** start RECORDS SUPPLIED **
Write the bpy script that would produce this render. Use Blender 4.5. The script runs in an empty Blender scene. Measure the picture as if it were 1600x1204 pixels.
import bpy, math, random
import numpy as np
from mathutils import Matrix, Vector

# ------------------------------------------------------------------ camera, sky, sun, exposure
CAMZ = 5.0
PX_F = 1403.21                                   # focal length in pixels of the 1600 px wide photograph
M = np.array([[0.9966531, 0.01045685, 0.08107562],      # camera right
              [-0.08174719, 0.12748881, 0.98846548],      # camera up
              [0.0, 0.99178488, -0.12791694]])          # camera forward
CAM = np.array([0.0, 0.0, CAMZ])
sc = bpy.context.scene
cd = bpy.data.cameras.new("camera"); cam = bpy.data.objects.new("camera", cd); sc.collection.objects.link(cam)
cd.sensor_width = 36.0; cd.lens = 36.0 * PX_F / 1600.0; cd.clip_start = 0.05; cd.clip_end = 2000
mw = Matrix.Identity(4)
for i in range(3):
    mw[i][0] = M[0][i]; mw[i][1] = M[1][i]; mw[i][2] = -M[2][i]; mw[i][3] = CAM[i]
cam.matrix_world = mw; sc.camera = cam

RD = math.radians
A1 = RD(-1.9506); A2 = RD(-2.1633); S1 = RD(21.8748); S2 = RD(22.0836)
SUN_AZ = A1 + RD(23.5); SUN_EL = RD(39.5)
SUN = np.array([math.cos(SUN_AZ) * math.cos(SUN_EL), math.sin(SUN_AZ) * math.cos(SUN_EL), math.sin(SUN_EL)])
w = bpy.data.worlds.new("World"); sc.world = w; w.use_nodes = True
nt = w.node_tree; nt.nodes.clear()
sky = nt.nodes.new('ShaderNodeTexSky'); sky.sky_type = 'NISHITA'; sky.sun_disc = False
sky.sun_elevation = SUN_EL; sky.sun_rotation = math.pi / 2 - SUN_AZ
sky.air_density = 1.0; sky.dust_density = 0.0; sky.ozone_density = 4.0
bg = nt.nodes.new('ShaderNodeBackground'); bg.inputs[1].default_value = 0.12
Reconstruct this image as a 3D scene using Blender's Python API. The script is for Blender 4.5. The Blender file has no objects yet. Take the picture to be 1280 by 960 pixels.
** end RECORDS SUPPLIED **
Using the records given above, list every line that includes the word "picture".

ANSWER FOR THE TASK:
Write the bpy script that would produce this render. Use Blender 4.5. The script runs in an empty Blender scene. Measure the picture as if it were 1600x1204 pixels.
Reconstruct this image as a 3D scene using Blender's Python API. The script is for Blender 4.5. The Blender file has no objects yet. Take the picture to be 1280 by 960 pixels.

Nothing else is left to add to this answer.